Both Benjamin Britten's The Rape of Lucretia and Giuseppe Verdi's Rigoletto tell stories in which women without power are raped by boozy and powerful men (a king, a duke), then feel ashamed and kill themselves (the women, not the men; the men get away with it).

Both are also based on historical events. Lucretia's rape, around 500 BC by Tarquinius, the Etruscan king's son, inspired Romans to revolt and create the Roman Empire. Victor Hugo's play Le Roi S'amuse, which inspired Rigoletto, was inspired by stories of the sexually violent exploits of 16th-century King Francis I of France. Both operas were also subversively political when they premiered. Verdi's opened in 1851 when Italy was being run by Austria, Britten's in 1946 when England was just beginning to get over being bombed by Germany. They both use rape as a metaphor. But rape is not a metaphor; it's a horrible thing experienced by (mostly) women. Do not diminish it like that. Don't use it to talk about something else. If you're going to talk about it, then talk about it.

Vespertine Opera's fifth production, a riveting Rape of Lucretia, neither shies away from nor creepily eroticizes the violence of the rape of at the center of the story.
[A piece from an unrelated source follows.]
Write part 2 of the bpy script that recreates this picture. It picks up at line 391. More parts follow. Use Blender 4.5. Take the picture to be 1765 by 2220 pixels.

Under the astute direction of Dan Wallace Miller, José Rubio both vocally and physically portrays the horrible fracture of self that turns Tarquinius into a man who'll rape: His voice strains when it ought to, and his face gets hard then rubbery. Julia Benzinger's Lucretia captures the confusion, loathing, and loathing of self—her body juddering between hesitance and urgency—that occurs when a victim decides she is partly to blame and then becomes ashamed and suicidal.